Kenya, non è una guerra di religione
Negli ultimi tempi, a tenere banco tra le notizie in arrivo dall’Africa sono quelle in merito al conflitto tra cristiani e musulmani. Oltre all'altissima tensione che da mesi affligge la Nigeria, lo scorso 28 maggio la Tanzania – uno dei Paesi più pacifici dell'Africa orientale – ha dovuto confrontarsi con un’ondata di violenze a Zanzibar: i membri di un gruppo che si fa chiamare Jumuiya ya Uamsho na Mihadhara ya Kiislamu Zanzibar (Associazione per la mobilitazione e la propaganda musulmana a Zanzibar) ha infatti incendiato due chiese e distrutto altri edifici. L’evento ha scioccato la classe politica di Dar Es Salaam, in quanto il gruppo chiede che Zanzibar esca dall'Unione del Tanganyka, sotto cui si è formata la Repubblica della Tanzania due anni dopo l'indipendenza.
Mentre gli africani stavano ancora cercando di sanare queste ferite, altre notizie sono arrivate dal Kenya: il 1 luglio due attacchi simultanei ad altrettante chiese a Garissa, nel Nord del Paese, hanno provocato 17 morti. Gli attentati sono stati collegati alla presenza delle truppe kenyote in Somalia, per combattere i militanti di al Shabaab.
I cristiani e i musulmani dell’Africa sono dunque in guerra? Due anni fa un rapporto del Pew, “Forum sulla religione e la vita pubblica”, ha indagato il complesso panorama religioso dell’Africa sub-sahariana, evidenziando come, sebbene la religione a volte provochi tensioni, porti anche alla tolleranza tra africani. Il direttore del Centro Pew, Luis Lugo, aveva affermato che la scelta di una tale materia di indagine era stata motivata dal fatto che l’Africa sub-sahariana «è il più importante luogo di incontro nel mondo tra la cristianità e l’Islam, per cui è da lì che bisogna partire per esplorare le questioni della comprensione e dell’impegno interreligioso».
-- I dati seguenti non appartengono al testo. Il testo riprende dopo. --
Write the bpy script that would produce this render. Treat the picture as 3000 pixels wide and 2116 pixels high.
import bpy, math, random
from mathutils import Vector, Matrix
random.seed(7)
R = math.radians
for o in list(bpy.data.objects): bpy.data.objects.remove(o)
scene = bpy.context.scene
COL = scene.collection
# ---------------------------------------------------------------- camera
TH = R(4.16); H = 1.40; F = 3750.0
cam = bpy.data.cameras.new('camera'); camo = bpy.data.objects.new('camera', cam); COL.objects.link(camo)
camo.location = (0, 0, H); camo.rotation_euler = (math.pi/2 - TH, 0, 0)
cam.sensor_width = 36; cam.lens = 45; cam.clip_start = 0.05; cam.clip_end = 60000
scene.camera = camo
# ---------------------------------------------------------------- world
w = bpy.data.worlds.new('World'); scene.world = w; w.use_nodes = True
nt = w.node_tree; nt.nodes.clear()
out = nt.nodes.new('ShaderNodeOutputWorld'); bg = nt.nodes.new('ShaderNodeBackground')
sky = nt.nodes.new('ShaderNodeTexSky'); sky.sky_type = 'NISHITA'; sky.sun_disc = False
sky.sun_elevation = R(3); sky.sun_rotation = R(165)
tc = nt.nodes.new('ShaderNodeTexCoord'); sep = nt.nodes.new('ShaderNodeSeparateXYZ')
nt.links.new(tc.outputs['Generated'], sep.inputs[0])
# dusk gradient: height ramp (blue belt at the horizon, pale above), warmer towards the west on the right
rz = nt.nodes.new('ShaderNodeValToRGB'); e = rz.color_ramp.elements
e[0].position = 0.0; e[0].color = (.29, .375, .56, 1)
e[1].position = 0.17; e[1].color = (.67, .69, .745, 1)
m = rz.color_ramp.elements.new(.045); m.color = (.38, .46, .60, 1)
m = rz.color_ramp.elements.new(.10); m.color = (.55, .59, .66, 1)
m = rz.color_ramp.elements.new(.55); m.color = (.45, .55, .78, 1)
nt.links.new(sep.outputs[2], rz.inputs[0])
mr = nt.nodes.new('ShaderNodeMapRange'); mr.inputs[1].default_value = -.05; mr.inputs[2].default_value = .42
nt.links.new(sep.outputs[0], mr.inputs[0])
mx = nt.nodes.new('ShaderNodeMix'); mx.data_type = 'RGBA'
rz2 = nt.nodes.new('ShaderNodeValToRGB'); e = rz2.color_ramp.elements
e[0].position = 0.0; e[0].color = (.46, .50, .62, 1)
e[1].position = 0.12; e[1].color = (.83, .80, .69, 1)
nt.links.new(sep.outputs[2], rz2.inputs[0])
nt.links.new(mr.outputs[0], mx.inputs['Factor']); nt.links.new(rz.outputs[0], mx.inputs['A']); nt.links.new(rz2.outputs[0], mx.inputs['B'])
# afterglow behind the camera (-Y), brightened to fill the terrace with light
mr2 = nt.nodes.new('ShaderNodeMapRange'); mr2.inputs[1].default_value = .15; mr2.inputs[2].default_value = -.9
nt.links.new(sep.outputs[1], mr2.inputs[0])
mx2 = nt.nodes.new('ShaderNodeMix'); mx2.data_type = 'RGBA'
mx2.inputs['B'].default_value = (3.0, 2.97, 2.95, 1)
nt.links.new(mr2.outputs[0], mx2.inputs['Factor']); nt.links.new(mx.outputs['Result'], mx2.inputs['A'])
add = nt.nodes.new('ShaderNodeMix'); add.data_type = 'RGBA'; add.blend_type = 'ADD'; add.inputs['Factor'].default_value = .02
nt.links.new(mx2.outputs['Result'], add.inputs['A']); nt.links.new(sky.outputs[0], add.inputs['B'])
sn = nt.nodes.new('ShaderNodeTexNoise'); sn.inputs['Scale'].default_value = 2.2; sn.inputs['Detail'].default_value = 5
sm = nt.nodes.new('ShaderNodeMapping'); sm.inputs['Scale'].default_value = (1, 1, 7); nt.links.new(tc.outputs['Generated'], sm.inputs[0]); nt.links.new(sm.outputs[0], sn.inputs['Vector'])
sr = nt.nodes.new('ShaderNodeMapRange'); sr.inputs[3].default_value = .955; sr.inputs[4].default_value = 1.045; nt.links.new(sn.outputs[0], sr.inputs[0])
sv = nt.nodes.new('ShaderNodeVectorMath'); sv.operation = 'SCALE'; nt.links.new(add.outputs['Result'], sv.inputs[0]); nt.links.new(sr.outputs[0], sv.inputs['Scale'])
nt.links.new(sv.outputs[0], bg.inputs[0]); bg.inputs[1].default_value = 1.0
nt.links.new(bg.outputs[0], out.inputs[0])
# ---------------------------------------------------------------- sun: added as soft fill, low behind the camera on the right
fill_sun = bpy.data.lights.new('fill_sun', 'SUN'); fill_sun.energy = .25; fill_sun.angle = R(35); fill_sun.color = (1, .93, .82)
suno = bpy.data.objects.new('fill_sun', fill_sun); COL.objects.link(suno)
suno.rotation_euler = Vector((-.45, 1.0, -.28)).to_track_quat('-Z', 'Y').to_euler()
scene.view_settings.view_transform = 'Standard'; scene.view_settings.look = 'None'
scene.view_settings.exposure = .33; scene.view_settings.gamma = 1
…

Quindi, cosa sta accadendo? Molti la pensano come Amilcar Cabral, scrittore e politico della Guinea Bissau: «Teniamo sempre a mente che la gente non combatte per le idee, per qualcosa che ha in testa: combatte per avere benefici materiali, per vivere meglio, per far avanzare le proprie vite e garantire un futuro ai propri figli».
Alik Shahadah, studioso e regista cinematografico, guarda alla storia: «La storia dell’umanità testimonia che non abbiamo bisogno della religione per scatenare la violenza: dobbiamo fermarci a riflettere davanti agli 800 mila morti in 100 giorni del Ruanda, ai 5 milioni e 400 mila del Congo, al milione e 200 mila della guerra tra Nigeria e Biafra, ai 2 milioni dell’Etiopia, e chiederci dov’è la religione in tutto questo. E anche al di fuori dell’Africa: i 40 milioni di morti nella Cina di Mao, i 20 milioni nella Russia di Stalin, o i 42 milioni provocati da Hitler».
Il clero kenyota di entrambe le fedi si è impegnato a far sì che non esploda la violenza settaria: «Questa non è una guerra religiosa, e deve essere affrontata secondo un paradigma diverso», ha affermato Adan Wachu, segretario generale del Consiglio supremo dei musulmani del Kenya e presidente del Consiglio interreligioso. Il cardinale John Njue ha confermato che «la Chiesa ritiene che il Paese non sia in preda ad una guerra di religione: chiediamo a tutti i kenyoti di lavorare per promuovere una coesistenza pacifica».